Temos boas razões para nos sentirmos encorajados por este
tipo de afirmações vindos de russos. Os nossos media deviam dar muito mais
cobertura às manifestações relativamente grandes (tendo em conta os riscos) que
se têm realizado em Moscovo e São Petersburgo, para não falar em Londres,
Berlim, Varsóvia, etc., Fontes credíveis dizem que quase dois terços dos russos
acreditam que a Rússia não devia ter invadido a Ucrânia.

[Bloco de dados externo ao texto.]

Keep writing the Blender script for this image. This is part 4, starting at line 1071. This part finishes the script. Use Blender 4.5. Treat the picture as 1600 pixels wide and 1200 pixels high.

Também nos devíamos sentir encorajados pela resistência
heroica e inesperado sucesso das Forças Armadas ucranianas e combatentes civis,
bem como a admirável classe e liderança (tão em falta entre os líderes
ocidentais) do Presidente ucraniano Volodymyr Zelenskyy. Como acontece tantas
vezes, homens maus subestimaram as virtudes de pessoas que tinham a razão do
seu lado, como é o caso dos ucranianos.
São Miguel Arcanjo, protector da Ucrânia |
O professor Tymos tem relatado casos de soldados russos
chocados por não serem recebidos de braços abertos como libertadores pelo povo
ucraniano. A propaganda de Putin levou-os a acreditar que isso iria acontecer;
alguns estão a desistir da luta, rendendo-se, desiludidos. O choque ajuda a
explicar porque é que parece ter havido tantas baixas russas e tão pouco
sucesso na ocupação dos principais centros urbanos.
E tudo isto ajuda-nos a centrar-nos no que realmente está
a acontecer, e o que devemos ter em mente enquanto os acontecimentos se
desenrolam. O nosso conflito não é com o povo russo. É muito mais sobre
Vladimir Putin pessoalmente e gang de siloviki – ex-agentes da KGB, como
ele – que não lhe fizeram frente quando ele optou por levar a cabo esta
agressão monstruosa.
Os media oficiais, como é evidente, repetem a linha de
Putin de que está a defender o território russo da “agressão” ucraniana. Como
sabemos tão bem de observar os media ocidentais, a repetição massiva, até das
coisas mais evidentemente absurdas, começa a influenciar mesmo os mais cépticos,
que estão bem cientes das mentiras do seu Governo.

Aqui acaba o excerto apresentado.